La fantasía de las películas de ciencia ficción realiza las dos tareas. Las
películas reflejan angustias extendidas por todo el mundo y sirven para
aliviarlas. Inculcan una extraña apatía respecto de los procesos de
irradiación, contaminación y destrucción que, personalmente, encuentro obsesionantes
y deprimentes. El ingenuo nivel de las películas modera hábilmente el sentido
de alteridad, de alienidad, respecto de lo groseramente familiar. En
particular, el diálogo de la mayoría de las películas de ciencia ficción, que
es una validad monumental, pero que muchas veces conmovedoras, las hace
maravillosamente, inintencionadamente divertidas. Frases como “De prisa, corre,
hay un monstruo en mi bañera”, “Hay que hacer algo”, “Espere profesor, le
llaman por teléfono”, “pero, es increíble” y ese antiguo recurso norteamericano
“espero que funcione”, son hilarantes en el contexto del pintoresco y
ensordecedor holocausto.
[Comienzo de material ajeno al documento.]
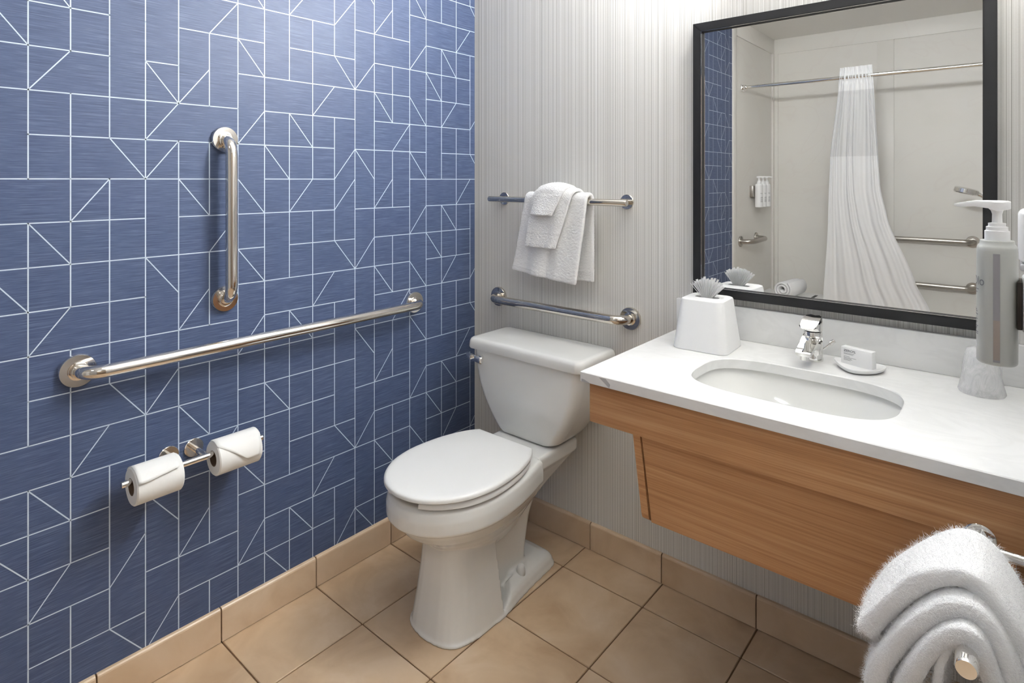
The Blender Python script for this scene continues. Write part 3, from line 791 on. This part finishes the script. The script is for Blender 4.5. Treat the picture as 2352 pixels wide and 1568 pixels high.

Sin embargo, las películas también contienen algo que
es doloroso y de una seriedad mortal.
En un aspecto, todas estas películas están en complicidad con lo repugnante. Lo
neutralizan, como he dicho. Quizá no se trate sino del modo en que todas las
artes arrojan a sus espectadores en un círculo de complicidad con la cosa
representada. Pero en estas películas tenemos que habérnoslas con cosas que son
(muy literalmente) impensables. Aquí, el pensar lo impensable –no a la manera
de Herman Kahn, en cuanto tema de cálculo sino en cuanto tema de fantasía- se
convierte, no importa cuán inadvertidamente, en un acto en cierto modo
incuestionable desde un punto de vista moral. Las películas perpetúan tópicos acerca
de la identidad, la volición, el poder, el conocimiento, la felicidad, el consenso
social, la culpa, la responsabilidad, que, en el mejor de los casos, no
contribuyen a resolver nuestra actual penuria. Pero las pesadillas colectivas
no se pueden desvanecer mostrando que son, intelectual y moralmente engañosas.
Esta pesadilla, la reflejada en varios tonos, en las películas de ciencia
ficción- está demasiado próxima a nuestra realidad.